Mode-Coupling Theory for Tagged-Particle Motion of Active Brownian Particles

TL;DR

This paper develops a mode-coupling theory to describe the dynamics of tracer particles in dense active Brownian particle systems, accurately predicting behavior near the glass transition and validated by simulations.

Contribution

The paper introduces a novel mode-coupling theory for active Brownian particles, extending understanding of tracer dynamics in dense active matter systems.

Findings

Theory accurately predicts tracer dynamics near the glass transition.

Quantitative agreement between theory and Brownian dynamics simulations.
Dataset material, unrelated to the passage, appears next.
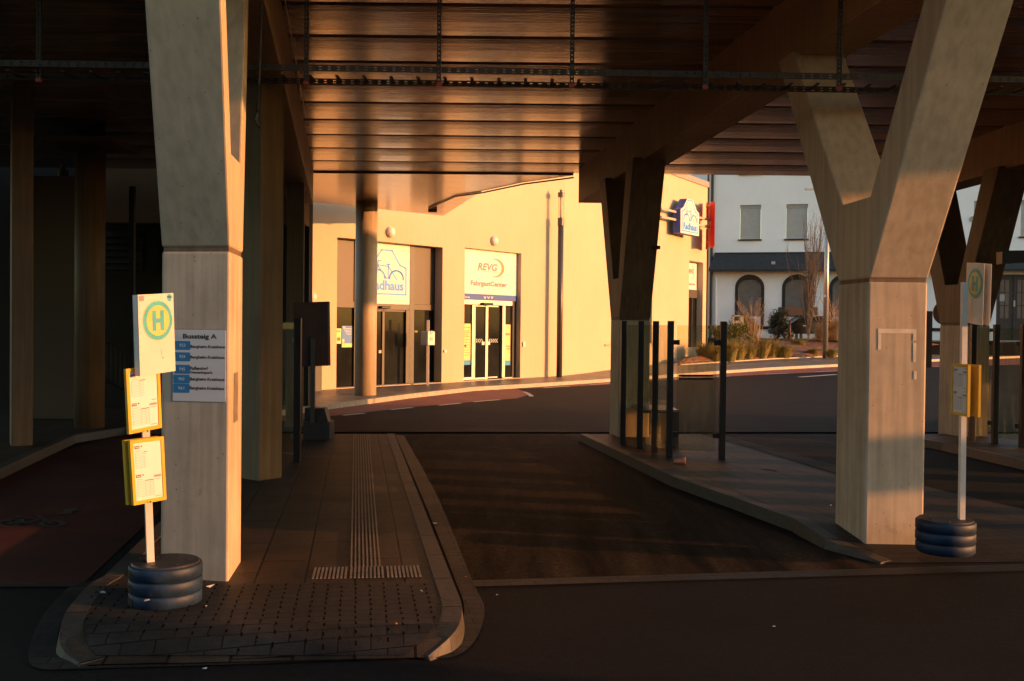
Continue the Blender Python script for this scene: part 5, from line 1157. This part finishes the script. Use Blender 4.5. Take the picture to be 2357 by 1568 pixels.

Active systems exhibit non-equilibrium features like time-reversal asymmetry.

Abstract

We derive a mode-coupling theory (MCT) to describe the dynamics of tracer particles in dense systems of active Brownian particles (ABPs) in two spatial dimensions. The ABP undergo translational and rotational Brownian dynamics, and are equipped with a fixed self-propulsion speed along their orientational vector that describes their active motility. The resulting equations of motion for the tagged-particle density correlation functions describe the various cases of tracer dynamics close to the glass transition: that of a passive colloidal particle in a suspension of ABP, that of a single active particle in a glass-forming passive host suspensions, and that of active tracers in a bath of active particles. Numerical results are presented for these cases assuming hard-sphere interactions among the particles. The qualitative and quantitative accuracy of the theory is tested against event-driven Brownian dynamics (ED-BD) simulations of active and passive hard disks. Simulation and theory are found in quantitative agreement, provided one adjusts the overall density (as known from the passive description of glassy dynamics), and allows for a rescaling of self-propulsion velocities in the active host system. These adjustments account for the fact that ABP-MCT generally overestimates the tendency for kinetic arrest. We also confirm in the simulations a peculiar feature of the transient and stationary dynamical density correlation functions regarding their lack of symmetry under time reversal, demonstrating the non-equilibrium nature of the system and how it manifests itself in the theory.